Bronstein: Mike Leigh is probably the single biggest influence on the work. And there’s a scene in Nuts in May [from the U.K. TV series Play for Today] that pretty much sets the bar for excruciating comedy. But I’m not really a cinephile and I don’t watch movies all that often. Let’s see. I love most of the kitchen-sink Brits – Tony Richardson, Alan Clarke, Lindsay Anderson. I love Frederick Wiseman. I love Robert Altman. And while I’ve no doubt absorbed a lot of their vocabulary, Frownland was whipped up in a pretty airtight vacuum I think.
Filmmaker: I talked to Charles Burnett about Killer Of Sheep not too long ago and he said that one of the things that freed him to make such a strong film was that he had no expectations for it, commercial or otherwise. He simply wanted to make it. Did you have any preconceived notions of what the film would be like, who it would be for, when you were making it? Did you make it for an audience?
Bronstein: Well, I certainly wasn’t c-c-c-careerist about it, that’s for sure. But I do secretly nurse this harebrained, solipsistic assumption that there are tons of other people just like me who are feeling disenfranchised from the current trends and looking for a return to more personal work.
Filmmaker: Any developments on a sophomore feature?
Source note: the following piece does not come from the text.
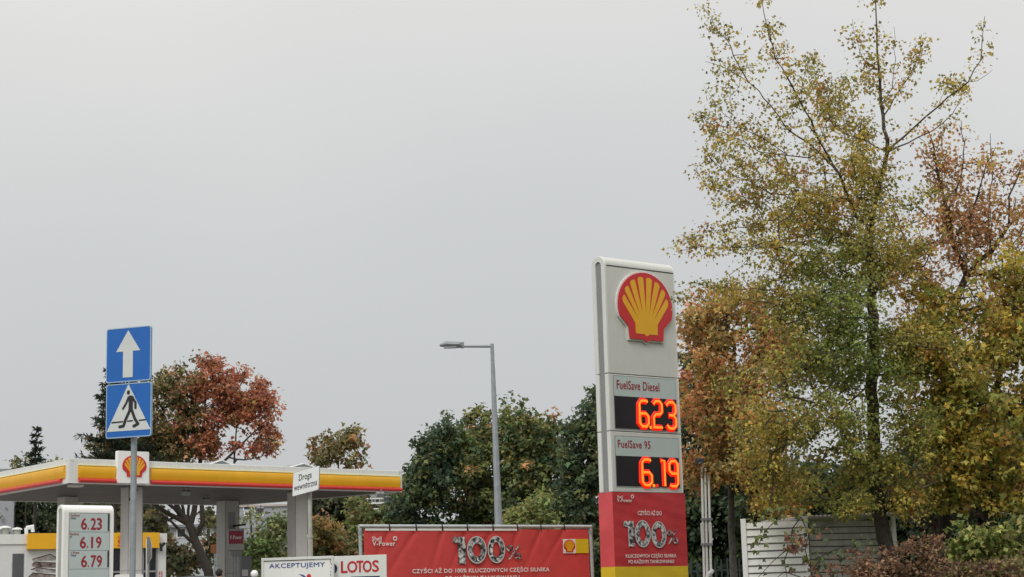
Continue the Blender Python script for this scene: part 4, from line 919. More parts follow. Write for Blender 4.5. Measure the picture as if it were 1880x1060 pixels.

Bronstein: My wife Mary, who plays Laura in Frownland, has written this really abrasive script that she’s going to direct and act in this fall. And me and my friends are gonna shoot it. In the meanwhile, I’m sketching out ideas for my next feature. The working title is Tapioca Tundra and it focuses on this sort of bedraggled yippee collective’s attempts to bring this careening mess of a psychedelic play to life. Sounds horrible, eh? I know. So far it’s shaping up to be a lot angrier than Frownland, but also funnier too. We’ll see.